2017 Fiscal Year Research-status Report
Project/Area Number |
17K19420
|
Research Institution | Hokkaido University |
Principal Investigator |
田中 歩 北海道大学, 低温科学研究所, 特任教授 (10197402)
|
Project Period (FY) |
2017-06-30 – 2019-03-31
|
Keywords | 進化 / 酵素 / 植物 |
Outline of Annual Research Achievements |
本研究は、酵素の誕生と進化の機構を解明することを目的としている。酵素の進化について次のように考えている。①酵素は本来、基質特異性と反応特異性が広いものである、②この広い特異性のため、新しく獲得された代謝経路の一部はすでに祖先生物に存在していた、③この潜在的代謝経路が新しい機能的な代謝経路の誕生の原動力となった。 これらの考えをもとに、本年度はクロロフィル代謝遺伝子、特にクロロフィル分解に関わるMg-脱離酵素(SGR)の誕生に関して調べた。BLAST検索によって、SGRは光合成生物の中では緑色植物にしか存在しないことが分かり、僅かでも相同性のあるタンパク質は緑色植物以外に見つからなかった。

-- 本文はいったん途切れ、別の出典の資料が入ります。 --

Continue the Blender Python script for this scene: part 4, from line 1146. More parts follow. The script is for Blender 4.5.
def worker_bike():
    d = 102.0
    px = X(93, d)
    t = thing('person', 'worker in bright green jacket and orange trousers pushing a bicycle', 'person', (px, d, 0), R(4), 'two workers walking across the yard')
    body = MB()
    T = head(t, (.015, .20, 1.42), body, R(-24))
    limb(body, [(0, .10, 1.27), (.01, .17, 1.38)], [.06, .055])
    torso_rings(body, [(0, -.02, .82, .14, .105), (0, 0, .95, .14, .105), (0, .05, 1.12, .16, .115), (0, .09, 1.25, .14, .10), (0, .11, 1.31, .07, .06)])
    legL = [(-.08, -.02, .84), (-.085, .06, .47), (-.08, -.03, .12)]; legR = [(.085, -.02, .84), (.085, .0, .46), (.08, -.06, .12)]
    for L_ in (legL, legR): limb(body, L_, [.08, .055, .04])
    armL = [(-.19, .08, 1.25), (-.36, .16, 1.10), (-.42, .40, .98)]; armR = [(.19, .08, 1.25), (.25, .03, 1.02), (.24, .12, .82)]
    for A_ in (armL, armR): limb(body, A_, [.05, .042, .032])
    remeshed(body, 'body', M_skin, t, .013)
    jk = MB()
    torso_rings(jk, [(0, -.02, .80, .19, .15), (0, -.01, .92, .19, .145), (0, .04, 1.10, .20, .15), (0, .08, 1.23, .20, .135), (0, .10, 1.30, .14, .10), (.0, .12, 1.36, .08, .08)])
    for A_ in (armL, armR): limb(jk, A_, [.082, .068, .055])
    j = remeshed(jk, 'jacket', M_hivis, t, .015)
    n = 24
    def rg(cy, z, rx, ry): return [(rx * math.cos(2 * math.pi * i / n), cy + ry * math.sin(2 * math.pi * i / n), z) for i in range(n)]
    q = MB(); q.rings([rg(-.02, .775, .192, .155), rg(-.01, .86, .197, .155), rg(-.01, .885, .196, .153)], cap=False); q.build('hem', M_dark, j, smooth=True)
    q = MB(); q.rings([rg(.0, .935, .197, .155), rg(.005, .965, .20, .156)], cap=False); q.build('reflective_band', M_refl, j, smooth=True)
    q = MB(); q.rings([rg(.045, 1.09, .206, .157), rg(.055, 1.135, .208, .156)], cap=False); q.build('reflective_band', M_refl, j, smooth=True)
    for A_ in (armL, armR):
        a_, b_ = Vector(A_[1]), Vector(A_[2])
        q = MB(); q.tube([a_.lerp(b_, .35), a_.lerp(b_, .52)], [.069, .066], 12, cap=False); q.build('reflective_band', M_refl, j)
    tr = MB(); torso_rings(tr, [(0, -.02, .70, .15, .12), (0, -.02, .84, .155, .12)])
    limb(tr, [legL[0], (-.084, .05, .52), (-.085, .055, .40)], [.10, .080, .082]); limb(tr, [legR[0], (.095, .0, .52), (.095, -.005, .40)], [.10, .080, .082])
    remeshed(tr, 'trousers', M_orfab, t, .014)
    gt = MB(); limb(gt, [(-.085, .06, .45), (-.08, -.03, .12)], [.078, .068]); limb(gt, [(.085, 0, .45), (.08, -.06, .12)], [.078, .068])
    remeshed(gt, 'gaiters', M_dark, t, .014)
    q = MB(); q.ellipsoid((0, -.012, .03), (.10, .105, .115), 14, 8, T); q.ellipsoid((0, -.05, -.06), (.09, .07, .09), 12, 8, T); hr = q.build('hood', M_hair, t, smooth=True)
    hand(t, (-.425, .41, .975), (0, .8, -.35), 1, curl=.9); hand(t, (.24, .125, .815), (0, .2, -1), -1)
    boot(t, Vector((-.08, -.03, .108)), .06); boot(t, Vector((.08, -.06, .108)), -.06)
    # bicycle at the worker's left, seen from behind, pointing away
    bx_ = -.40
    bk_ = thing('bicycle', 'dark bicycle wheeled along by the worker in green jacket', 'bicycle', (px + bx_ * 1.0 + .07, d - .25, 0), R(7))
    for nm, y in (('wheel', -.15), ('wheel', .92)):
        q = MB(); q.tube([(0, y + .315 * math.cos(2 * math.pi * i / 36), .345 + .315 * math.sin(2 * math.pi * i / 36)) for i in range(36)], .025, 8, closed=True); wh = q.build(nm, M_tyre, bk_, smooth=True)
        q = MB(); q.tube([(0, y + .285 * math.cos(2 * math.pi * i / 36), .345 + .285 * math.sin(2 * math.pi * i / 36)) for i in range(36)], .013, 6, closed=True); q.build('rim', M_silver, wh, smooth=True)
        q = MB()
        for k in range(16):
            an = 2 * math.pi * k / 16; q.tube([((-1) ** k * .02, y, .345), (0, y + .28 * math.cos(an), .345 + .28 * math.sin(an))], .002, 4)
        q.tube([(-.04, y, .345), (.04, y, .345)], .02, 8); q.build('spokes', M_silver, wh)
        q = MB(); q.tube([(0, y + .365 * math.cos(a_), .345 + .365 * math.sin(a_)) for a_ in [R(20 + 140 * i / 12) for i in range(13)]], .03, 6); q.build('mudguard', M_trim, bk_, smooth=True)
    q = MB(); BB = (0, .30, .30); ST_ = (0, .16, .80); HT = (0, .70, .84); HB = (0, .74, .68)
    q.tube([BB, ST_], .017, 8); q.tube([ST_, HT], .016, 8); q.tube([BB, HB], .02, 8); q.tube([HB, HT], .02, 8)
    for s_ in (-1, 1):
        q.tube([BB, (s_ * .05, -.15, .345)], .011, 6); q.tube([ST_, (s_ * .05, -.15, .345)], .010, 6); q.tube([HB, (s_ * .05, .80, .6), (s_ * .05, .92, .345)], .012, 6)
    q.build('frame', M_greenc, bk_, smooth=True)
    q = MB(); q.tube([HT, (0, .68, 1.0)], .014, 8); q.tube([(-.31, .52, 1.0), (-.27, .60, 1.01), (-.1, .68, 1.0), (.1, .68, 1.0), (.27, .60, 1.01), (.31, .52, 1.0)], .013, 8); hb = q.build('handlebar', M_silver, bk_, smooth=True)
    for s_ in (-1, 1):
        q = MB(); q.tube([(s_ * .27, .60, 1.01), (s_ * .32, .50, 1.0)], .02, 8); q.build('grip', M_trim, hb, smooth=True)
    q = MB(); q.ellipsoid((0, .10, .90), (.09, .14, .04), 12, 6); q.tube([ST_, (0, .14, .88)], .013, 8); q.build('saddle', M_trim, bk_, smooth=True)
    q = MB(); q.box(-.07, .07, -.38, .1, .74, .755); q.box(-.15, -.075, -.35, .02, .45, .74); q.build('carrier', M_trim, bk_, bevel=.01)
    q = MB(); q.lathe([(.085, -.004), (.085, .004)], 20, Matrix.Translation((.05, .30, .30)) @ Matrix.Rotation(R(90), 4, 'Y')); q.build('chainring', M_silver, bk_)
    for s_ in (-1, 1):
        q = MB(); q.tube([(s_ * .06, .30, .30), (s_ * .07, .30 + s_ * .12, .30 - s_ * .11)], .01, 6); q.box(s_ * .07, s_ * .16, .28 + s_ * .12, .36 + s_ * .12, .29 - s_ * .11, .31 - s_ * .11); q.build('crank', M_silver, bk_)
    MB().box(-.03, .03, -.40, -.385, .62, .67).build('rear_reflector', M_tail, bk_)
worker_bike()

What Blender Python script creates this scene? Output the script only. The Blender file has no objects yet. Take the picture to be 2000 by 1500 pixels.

しかし、SGRと相同性のあるタンパク質は、Firmicutes門のBacillus属とChlostridium属に広く分布していることが分かった。これらのタンパク質の分子系統樹では、バクテリアのSGRホモログの中から緑色植物のSGRが分岐していた。これらのことは、緑色植物の共通祖先がSGRをバクテリアから水平移動によって獲得したことを示している。 そこで、バクテリアのSGRホモログの組み換えタンパク質を大腸菌で作製しMg-脱離活性を測定したところ、植物のSGRに系統的に近いSGRホモログが高い活性を持っており、遠いSGRホモログは活性を持ち合わせていなかった。興味深いことに、植物に近いSGRホモログは、植物のSGRよりも高い活性を持っていた。このことは、高いMg-脱離活性を持ったSGRホモログが植物によって利用されたことを意味している。バクテリアにはクロロフィルが存在しないことを考えると、このホモログは本来の活性以外に、Mg-脱離活性を潜在的に持っており、これが新しい酵素の誕生の原動力になったことを示している。
|
Current Status of Research Progress |
Current Status of Research Progress
2: Research has progressed on the whole more than it was originally planned.
Reason
本プロジェクトは、1.クロロフィル分解経路の獲得と、2.酵素反応の特異性の進化の解明を目的としている。 クロロフィル分解経路の獲得(酵素の獲得)に関しては、SGRに焦点を当てて研究を行った。SGRはクロロフィルを持たないバクテリア(Firmicutes門)に広く分布し、しかもその中のいくつかは緑色植物本来のSGRよりも高いMg-脱離活性を持っていることが分かった。これでクロロフィル分解系の誕生と進化を解明するという本研究の大きな目的の一つに解明の糸口がつかめた。さらに、バクテリアのSGRホモログが高い活性を持っていたことは、淘汰圧を受けなくとも、すなわち生理的な役割を持たなくとも、高い酵素活性を持つことができることを示している。この発見は酵素の進化を考える場合大変重要で、大きな進展と評価できる。一方、バクテリアから緑色植物にSGRが水平移動したことはSGRの分子系統樹から推測されるが、根の位置によっては、逆に緑色植物からバクテリアに水平移動したことになる。根を決めることは一般的に極めて困難なので、他の手法による水平移動の方向の確認が必要である。 本研究のもう一つの大きな課題である酵素の特異性の獲得はDVRとHCARを材料に研究を進める予定であった。しかし、残念ながらこれらの遺伝子を用いた研究は進展がなかった。一方で、SGRに関しては、特異性の獲得に関して興味深い発見をすることができた。
|
Strategy for Future Research Activity |
クロロフィル分解経路の獲得に関しては、バクテリアから緑色植物に水平移動したことを明確に示す必要がある。そのためには、バクテリアやアーキア等全ての生物のSGRホモログを探し、詳細な系統樹を作成することが必要である。分岐年代や、生物の系統樹と比較する、適当なout groupを検索する等、水平移動の方向を決定する。 酵素反応の特異性の進化に関しては、当初DVRとHCARを解析する予定であった。しかし、SGRの研究を進める中、この課題の解決にはDVRやHCARよりも、SGRが相応しいことが分かった。予備的な実験より、SGRホモログは、Mg-脱離反応に関しては基質特異性が広く、反応速度も速いことが分かった。このような酵素が代謝系に組み込まれ、生理的な役割を担うようになると、基質特異性が高まり、様々な制御を受け、その結果反応速度が低下することが予測される。これらの経過を詳細に調べ、特異性の進化を広い視点から解析することが、本研究の目的を実現するに有効である。そのため、この改題に関しては、本年度はDVRやHCARの代わりにSGRを研究材料とする。